### PROBLEM TO WORK ON:
All of the data must be printed exactly; please include every line.

### DATA BLOCK:
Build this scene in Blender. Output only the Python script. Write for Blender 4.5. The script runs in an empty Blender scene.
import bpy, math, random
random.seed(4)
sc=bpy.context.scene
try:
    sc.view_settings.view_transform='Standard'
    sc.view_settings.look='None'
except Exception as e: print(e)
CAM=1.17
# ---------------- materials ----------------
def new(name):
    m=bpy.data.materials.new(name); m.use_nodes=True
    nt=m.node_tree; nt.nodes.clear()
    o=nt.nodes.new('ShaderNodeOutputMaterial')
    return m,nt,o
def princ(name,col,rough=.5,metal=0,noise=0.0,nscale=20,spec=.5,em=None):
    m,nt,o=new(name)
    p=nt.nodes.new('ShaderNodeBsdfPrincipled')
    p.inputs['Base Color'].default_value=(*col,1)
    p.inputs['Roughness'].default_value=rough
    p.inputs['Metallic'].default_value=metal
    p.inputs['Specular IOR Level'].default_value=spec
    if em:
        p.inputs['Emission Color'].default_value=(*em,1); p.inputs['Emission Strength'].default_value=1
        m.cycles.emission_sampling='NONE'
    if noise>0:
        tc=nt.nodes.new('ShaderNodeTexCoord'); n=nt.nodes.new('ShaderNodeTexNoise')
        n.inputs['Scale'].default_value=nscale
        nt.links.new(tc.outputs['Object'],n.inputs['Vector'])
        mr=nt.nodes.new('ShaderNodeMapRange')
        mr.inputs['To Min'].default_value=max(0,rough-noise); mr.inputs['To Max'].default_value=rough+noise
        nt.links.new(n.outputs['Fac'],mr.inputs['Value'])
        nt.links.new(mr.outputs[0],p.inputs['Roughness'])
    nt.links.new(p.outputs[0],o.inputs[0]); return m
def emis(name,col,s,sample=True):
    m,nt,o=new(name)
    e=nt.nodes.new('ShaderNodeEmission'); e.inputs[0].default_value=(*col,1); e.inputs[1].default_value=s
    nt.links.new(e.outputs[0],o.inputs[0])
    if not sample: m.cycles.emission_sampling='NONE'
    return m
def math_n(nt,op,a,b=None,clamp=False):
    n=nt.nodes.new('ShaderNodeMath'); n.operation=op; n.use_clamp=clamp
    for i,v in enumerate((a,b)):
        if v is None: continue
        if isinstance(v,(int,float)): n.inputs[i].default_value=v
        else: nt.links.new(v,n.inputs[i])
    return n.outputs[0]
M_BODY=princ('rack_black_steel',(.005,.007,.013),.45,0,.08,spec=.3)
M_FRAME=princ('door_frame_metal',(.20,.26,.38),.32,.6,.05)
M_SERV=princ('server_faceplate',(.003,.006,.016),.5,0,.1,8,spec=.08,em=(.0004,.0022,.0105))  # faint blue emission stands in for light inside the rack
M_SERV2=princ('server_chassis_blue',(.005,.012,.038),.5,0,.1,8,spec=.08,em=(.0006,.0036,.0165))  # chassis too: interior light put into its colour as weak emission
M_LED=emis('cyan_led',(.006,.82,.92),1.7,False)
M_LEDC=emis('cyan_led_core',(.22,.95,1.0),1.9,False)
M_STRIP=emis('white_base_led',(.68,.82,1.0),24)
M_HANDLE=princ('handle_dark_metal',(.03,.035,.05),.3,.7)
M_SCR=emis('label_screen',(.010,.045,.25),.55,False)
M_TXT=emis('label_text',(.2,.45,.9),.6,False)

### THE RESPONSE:
Build this scene in Blender. Output only the Python script. Write for Blender 4.5. The script runs in an empty Blender scene.
import bpy, math, random
random.seed(4)
sc=bpy.context.scene
try:
    sc.view_settings.view_transform='Standard'
    sc.view_settings.look='None'
except Exception as e: print(e)
CAM=1.17
# ---------------- materials ----------------
def new(name):
    m=bpy.data.materials.new(name); m.use_nodes=True
    nt=m.node_tree; nt.nodes.clear()
    o=nt.nodes.new('ShaderNodeOutputMaterial')
    return m,nt,o
def princ(name,col,rough=.5,metal=0,noise=0.0,nscale=20,spec=.5,em=None):
    m,nt,o=new(name)
    p=nt.nodes.new('ShaderNodeBsdfPrincipled')
    p.inputs['Base Color'].default_value=(*col,1)
    p.inputs['Roughness'].default_value=rough
    p.inputs['Metallic'].default_value=metal
    p.inputs['Specular IOR Level'].default_value=spec
    if em:
        p.inputs['Emission Color'].default_value=(*em,1); p.inputs['Emission Strength'].default_value=1
        m.cycles.emission_sampling='NONE'
    if noise>0:
        tc=nt.nodes.new('ShaderNodeTexCoord'); n=nt.nodes.new('ShaderNodeTexNoise')
        n.inputs['Scale'].default_value=nscale
        nt.links.new(tc.outputs['Object'],n.inputs['Vector'])
        mr=nt.nodes.new('ShaderNodeMapRange')
        mr.inputs['To Min'].default_value=max(0,rough-noise); mr.inputs['To Max'].default_value=rough+noise
        nt.links.new(n.outputs['Fac'],mr.inputs['Value'])
        nt.links.new(mr.outputs[0],p.inputs['Roughness'])
    nt.links.new(p.outputs[0],o.inputs[0]); return m
def emis(name,col,s,sample=True):
    m,nt,o=new(name)
    e=nt.nodes.new('ShaderNodeEmission'); e.inputs[0].default_value=(*col,1); e.inputs[1].default_value=s
    nt.links.new(e.outputs[0],o.inputs[0])
    if not sample: m.cycles.emission_sampling='NONE'
    return m
def math_n(nt,op,a,b=None,clamp=False):
    n=nt.nodes.new('ShaderNodeMath'); n.operation=op; n.use_clamp=clamp
    for i,v in enumerate((a,b)):
        if v is None: continue
        if isinstance(v,(int,float)): n.inputs[i].default_value=v
        else: nt.links.new(v,n.inputs[i])
    return n.outputs[0]
M_BODY=princ('rack_black_steel',(.005,.007,.013),.45,0,.08,spec=.3)
M_FRAME=princ('door_frame_metal',(.20,.26,.38),.32,.6,.05)
M_SERV=princ('server_faceplate',(.003,.006,.016),.5,0,.1,8,spec=.08,em=(.0004,.0022,.0105))  # faint blue emission stands in for light inside the rack
M_SERV2=princ('server_chassis_blue',(.005,.012,.038),.5,0,.1,8,spec=.08,em=(.0006,.0036,.0165))  # chassis too: interior light put into its colour as weak emission
M_LED=emis('cyan_led',(.006,.82,.92),1.7,False)
M_LEDC=emis('cyan_led_core',(.22,.95,1.0),1.9,False)
M_STRIP=emis('white_base_led',(.68,.82,1.0),24)
M_HANDLE=princ('handle_dark_metal',(.03,.035,.05),.3,.7)
M_SCR=emis('label_screen',(.010,.045,.25),.55,False)
M_TXT=emis('label_text',(.2,.45,.9),.6,False)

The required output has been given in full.